Faut-il rappeler une nouvelle fois que c’est le Conseil national de la Résistance qui, au lendemain de la guerre, a établi le principe selon lequel il faut soustraire le secteur de l’électricité et du gaz aux logiques du marché et faire de l’État le garant de tarifs équitables pour tous les citoyens ?

Comme le rappelait tout récemment notre excellent collègue Roland Courteau, les tarifs du gaz ont augmenté de 20 % en un an et de 55 % depuis la privatisation de Gaz de France ! Dans le même temps, GDF-Suez annonçait avec cynisme un résultat net en hausse de 4, 6 milliards d’euros, en proposant, bien sûr, une augmentation substantielle des dividendes versés à ses actionnaires.

Nous considérons qu’il y a là une forme de provocation au moment où 3 400 000 ménages sont en situation de précarité énergétique en consacrant plus de 10 % de leurs revenus au paiement de leurs factures.

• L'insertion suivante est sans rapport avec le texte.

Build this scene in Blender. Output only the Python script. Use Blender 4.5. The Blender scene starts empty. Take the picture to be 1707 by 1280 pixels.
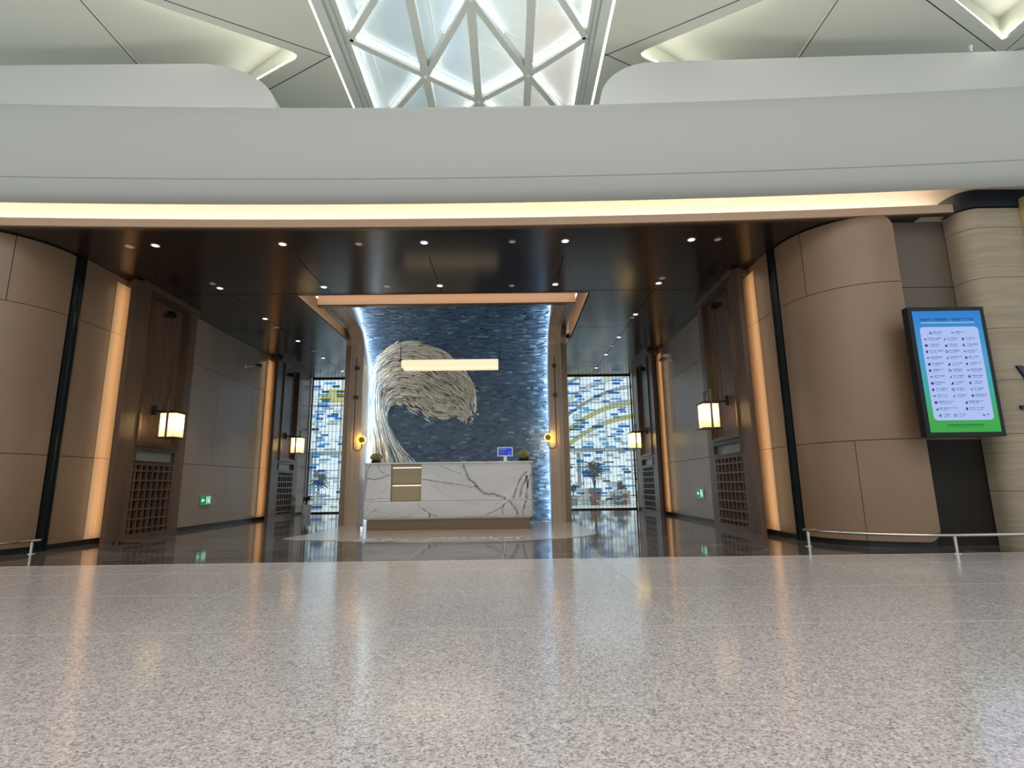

Et lorsque le Gouvernement sort de son chapeau l’Observatoire national de la précarité énergétique, nous affirmons, avec les associations, que l’urgence est plus à l’action qu’à l’observation.

Pour autant, je n’ignore pas la mise en place du tarif social du gaz. Mais elle arrive bien tardivement et elle sera insuffisante parce que ce dispositif, inspiré du tarif social de l’électricité, n’obtient pas le succès escompté. Je précise à ce propos que, pour de multiples raisons, deux tiers des personnes qui pourraient prétendre bénéficier de ce dispositif y échappent ; cela relativise l’efficacité des deux tarifs sociaux !

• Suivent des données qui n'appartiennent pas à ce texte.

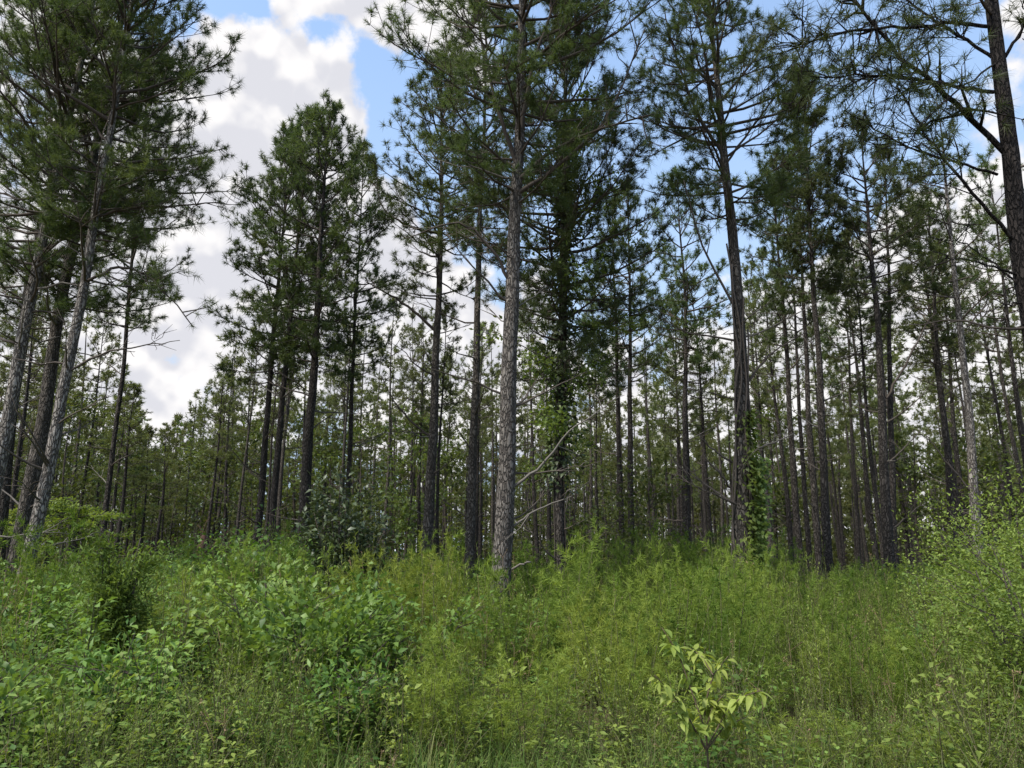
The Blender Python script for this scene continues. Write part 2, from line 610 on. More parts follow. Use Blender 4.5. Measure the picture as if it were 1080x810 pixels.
def dead_limb_mesh(rng, p0, az, L, mat, el=None, r0=None, spurs=True):
    g = Geo()
    el = R(rng.uniform(-2, 35)) if el is None else el
    n = 7
    p = np.array(p0, float)
    pts = [p]
    az0 = az
    for s in range(n - 1):
        az0 += rng.normal(0, .13)
        e = el + R(14) * s / n + rng.normal(0, .12)
        p = p + rot_az(az0, e) * L / (n - 1)
        pts.append(p)
    pts = np.array(pts)
    r0 = r0 or (.010 + .009 * L)
    tube(g, pts, np.linspace(r0, .004, n), 5)
    if spurs:
        for k in range(rng.integers(2, 6)):
            t = rng.uniform(.3, .95) * (n - 1)
            i0 = min(int(t), n - 2)
            q = pts[i0] + (pts[i0 + 1] - pts[i0]) * (t - i0)
            d = rot_az(az0 + rng.choice([-1, 1]) * rng.uniform(.4, 1.1), el + rng.uniform(-.2, .6))
            l2 = L * rng.uniform(.12, .35)
            tube(g, [q, q + d * l2 * .5 + [0, 0, .01], q + d * l2 + rng.normal(0, .03, 3)], [r0 * .45, r0 * .3, .003], 3)
    return g.mesh('dead_branch', [M[mat]])


def trunk_mesh(rng, axis, H, D, mat, sides=14, rings=46, flare=1.25, rough=.035, breast=1.4):
    g = Geo()
    zs = np.linspace(-.25, H, rings)
    pts = np.array([axis(z) for z in zs])
    f = np.clip((zs - breast) / (H - breast), -.2, 1)
    rr = .5 * D * (1 - .93 * np.clip(f, 0, 1) ** 1.15)
    rr *= 1 + (flare - 1) * np.exp(-np.clip(zs, 0, None) / .45)
    tube(g, pts, np.maximum(rr, .012), sides, .5, 0, rough, rng)
    return g.mesh('trunk', [M[mat]], True)


def trunk_radius(z, H, D, breast=1.4):
    return .5 * D * (1 - .93 * max(0, (z - breast) / (H - breast)) ** 1.15)


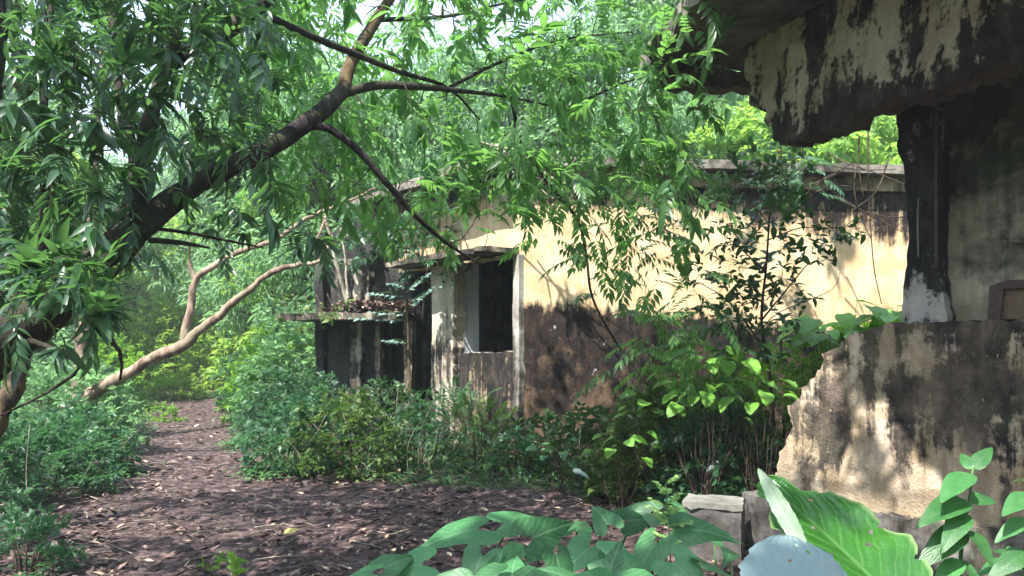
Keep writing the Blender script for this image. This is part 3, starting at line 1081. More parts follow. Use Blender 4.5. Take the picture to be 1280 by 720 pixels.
# ================================================================== TREES of the wood beyond
def far_tree(h, rad, nclump, nleaf, leaf, mat, seed, low=.22, tpl=LOW_N, label='', group=None):
    r = np.random.default_rng(seed)
    R0 = root('forest_tree', (0, 0, 0), label, 'tree', group)
    tb = Tubes()
    top = np.array([r.normal(0, .4), r.normal(0, .4), h * .8])
    P, Rr = resample([(0, 0, -.3), (r.normal(0, .12), r.normal(0, .12), h * .25), (r.normal(0, .3), r.normal(0, .3), h * .5), top], [.03 * h, .022 * h, .015 * h, .006 * h], .5)
    tb.add(P, Rr, 7, .08)
    cl = []
    for k in range(nclump):
        z = r.uniform(low * h, h)
        f = (z / h - low) / (1 - low)
        rr = rad * math.sqrt(max(.05, 1 - (2 * f - .85) ** 2 * .8)) * r.uniform(.25, 1.0)
        a = r.uniform(0, 2 * PI)
        c = np.array([math.cos(a) * rr, math.sin(a) * rr, z])
        cl.append(c)
        j = int(np.argmin(np.abs(P[:, 2] - c[2] * .75)))
        m = (P[j] + c) / 2 + r.normal(0, .15, 3)
        tb.add(*resample([P[j], m, c], [.012 * h * .6, .006 * h * .6, .01], .6), 4, cap=False)
    cl = np.array(cl)
    tb.build('trunk', M['bark'], R0)
    which = r.integers(0, nclump, nleaf)
    cr = r.uniform(.35, .75, nclump) * rad * .42
    dv = r.normal(0, 1, (nleaf, 3)); dv /= np.linalg.norm(dv, axis=1, keepdims=True)
    rad_ = r.uniform(.35, 1.0, nleaf) ** .5
    p = cl[which] + dv * (cr[which] * rad_)[:, None] * np.array([1.15, 1.15, .62])
    p[:, 2] = np.maximum(p[:, 2], .15)
    d = dv * .6 + r.normal(0, .5, (nleaf, 3)); d[:, 2] -= .35
    up = np.array([0, 0, 1.]) + r.normal(0, .45, (nleaf, 3))
    fr = frames(p, d, up, leaf * r.uniform(.6, 1.25, nleaf))
    V, Fc = bulk(tpl, fr)
    mesh('crown', V, Fc, mat, R0, kind='stuff')
    return R0


def copy_thing(src, loc, rz=0, sc=1, label=None):
    o = src.copy(); COL.objects.link(o)
    o.location = loc; o.rotation_euler = (0, 0, rz); o.scale = (sc, sc, sc * 1.0)
    if label: o['label'] = label
    for ch in src.children:
        c = ch.copy(); COL.objects.link(c); c.parent = o
    return o


GT = 'trees of the wood beyond the clearing'
LT = 'leafy tree standing in the dense wood behind the path and the house'
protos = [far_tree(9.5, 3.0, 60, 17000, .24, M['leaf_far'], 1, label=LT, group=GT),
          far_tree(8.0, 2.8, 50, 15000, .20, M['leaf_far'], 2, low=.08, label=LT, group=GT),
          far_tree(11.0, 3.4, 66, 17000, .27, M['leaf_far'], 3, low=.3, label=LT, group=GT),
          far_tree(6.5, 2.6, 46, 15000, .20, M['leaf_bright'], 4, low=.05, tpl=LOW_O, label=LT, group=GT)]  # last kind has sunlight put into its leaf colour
# seen directly: left valley, behind annex and behind the house
spots = [(-10, 20, 3), (-90, 18, 1), (75, 28, 3), (30, 25, 0), (375, 22, 3), (430, 21, 1), (470, 19, 1), (320, 31, 3), (165, 33, 3), (235, 46, 3), (95, 30, 3), (380, 29, 3),
         (480, 27, 3), (570, 25, 2), (665, 24, 2), (740, 23, 3), (800, 24, 2), (868, 21.0, 1), (930, 22, 3), (1010, 21, 3), (1080, 23.5, 3), (1150, 21, 1), (1230, 24, 2),
         (640, 34, 1), (860, 31, 2), (1000, 30, 3), (1120, 31, 2), (20, 33, 2), (420, 35, 2), (300, 27, 2), (235, 36, 3), (905, 18.5, 3), (985, 18.8, 3), (1045, 19, 3), (1105, 18.8, 3), (840, 19.5, 1), (600, 31, 2), (500, 33, 2), (700, 30, 0), (360, 24, 0), (560, 20.5, 1), (240, 50, 2), (215, 55, 1), (150, 44, 2), (230, 44, 2)]
first = [True] * 4
WHERE = ['above the left edge bushes', 'at the far left behind the leaning trunk', 'bright, behind the thin brown trunk', 'tall, behind the left bushes', 'right of the path end', 'behind the left end of the porch slab',
         'rising over the black annex', 'bright, straight above the path end', 'bright, left of the path end', 'bright, farthest over the path', 'tall, left of the path and far back', 'bright, far behind the annex',
         'bright, between annex and house roof', 'bright, behind the house roof corner', 'bright, right of the house roof corner', 'bright, behind the hanging branch', 'tall, behind the middle of the flat roof',
         'just left of the dark trunk behind the roof', 'bright, in the gap left of the broken beam', 'bright, below the broken beam end', 'bright, in the gap beside the mouldy column', 'behind the mouldy column', 'tall, hidden by the ruin wall']
def put_tree(k, x, y, rz, sc, label=None):
    z = float(gz(x, y)) - .05
    if first[k]:
        first[k] = False
        o = protos[k]; o['label'] = label or LT; o.location = (x, y, z); o.rotation_euler = (0, 0, rz); o.scale = (sc,) * 3
        return o
    return copy_thing(protos[k], (x, y, z), rz, sc, label or LT)
for i_, (px, d, k) in enumerate(spots):
    p = W(px, HOR, d)
    put_tree(k, p[0] + random.uniform(-.3, .3), d, random.uniform(0, 6.28), random.uniform(.9, 1.15),
             ('leafy forest tree ' + WHERE[i_]) if i_ < len(WHERE) else None)
# the wood goes on round the clearing
rr = np.random.default_rng(5)
for k in range(46):
    a = rr.uniform(0, 2 * PI); r_ = rr.uniform(17, 46)
    x, y = math.cos(a) * r_, 6 + math.sin(a) * r_
    if (y > 12 and abs(x) < .62 * y + 2 and y < 34) or (-24 < x < -3 and -6 < y < 38):
        continue
    if SUN_TO.x * x + SUN_TO.y * (y - 8) > 12 and r_ < 24:   # leave the sunny side of the clearing open
        continue
    put_tree(int(rr.integers(0, 3)), x, y, rr.uniform(0, 6), rr.uniform(.95, 1.3))
# far-off wood as one mass
n = 60000
a = rr.uniform(0, 2 * PI, n); r_ = rr.uniform(48, 62, n)
x, y = np.cos(a) * r_, 8 + np.sin(a) * r_
hh = 11 + 3 * np.sin(a * 9) + 2 * np.sin(a * 23 + 1)
z = gz(x, y) + rr.uniform(0, 1, n) ** .8 * hh
fr = frames(np.stack([x, y, z], -1), rr.normal(0, 1, (n, 3)), (0, 0, 1), rr.uniform(.9, 1.7, n))
V, Fc = bulk(LOW_O, fr)
tag(mesh('distant_wood', V, Fc, M['leaf_far'], None, kind='stuff'), 'far wooded slope closing the view all round', 'wood')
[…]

Dans un autre registre, parler d’opacité en ce qui concerne les modalités de fixation des prix du gaz ou des carburants est un doux euphémisme. Je pense notamment à l’extravagante indexation du prix du gaz sur le prix du pétrole, qui se fait, de surcroît, sous l’œil amusé et gourmand du PDG de Total, le même qui revendique les bénéfices colossaux de son entreprise, tout en évoquant la fatalité, à court ou à moyen terme, d’un litre de super à 2 euros !

Concernant le prix de l’électricité, plutôt que d’évoquer pêle-mêle le coût des énergies renouvelables, des tarifs sociaux, l’impact de Fukushima, que sais-je encore…, la véritable urgence devrait obliger le Gouvernement à s’interroger – mais en est-il encore temps ? – sur les effets néfastes qu’aura la loi NOME, obligeant EDF à vendre son énergie nucléaire à des opérateurs qui n’auront pas investi un centime dans les unités de production. II en résultera mécaniquement une nouvelle augmentation des tarifs de l’électricité, contredisant formellement la vocation de cette loi, c’est-à-dire une mise en concurrence qui devrait entraîner une diminution des prix.

Dans ce contexte, la mise en place du TARTAM, qui réintroduit – en deuxième main, serais-je tenté de dire – une relative régulation des tarifs, ressemble un peu à un aveu de faiblesse et ne saurait suffire à masquer l’incohérence des décisions prises jusqu’à ce jour.

La question énergétique, parce qu’elle concerne l’intérêt général, relève d’une démarche éminemment politique, dans laquelle l’intervention volontariste de l’État est plus que jamais une nécessité absolue. Elle impose, à notre sens, la taxation des superprofits des groupes pétroliers, qui devrait permettre, par divers moyens, d’agir efficacement sur la facture énergétique des Français. En tout état de cause, dans l’immédiat, l’État doit décréter un moratoire sur tous les tarifs de l’énergie.

Mais, monsieur le ministre, c’est sans illusion que je vous fais ces deux suggestions au nom du groupe socialiste, tout en précisant que, bien sûr, nous voterons la proposition de résolution de nos collègues du groupe CRC-SPG.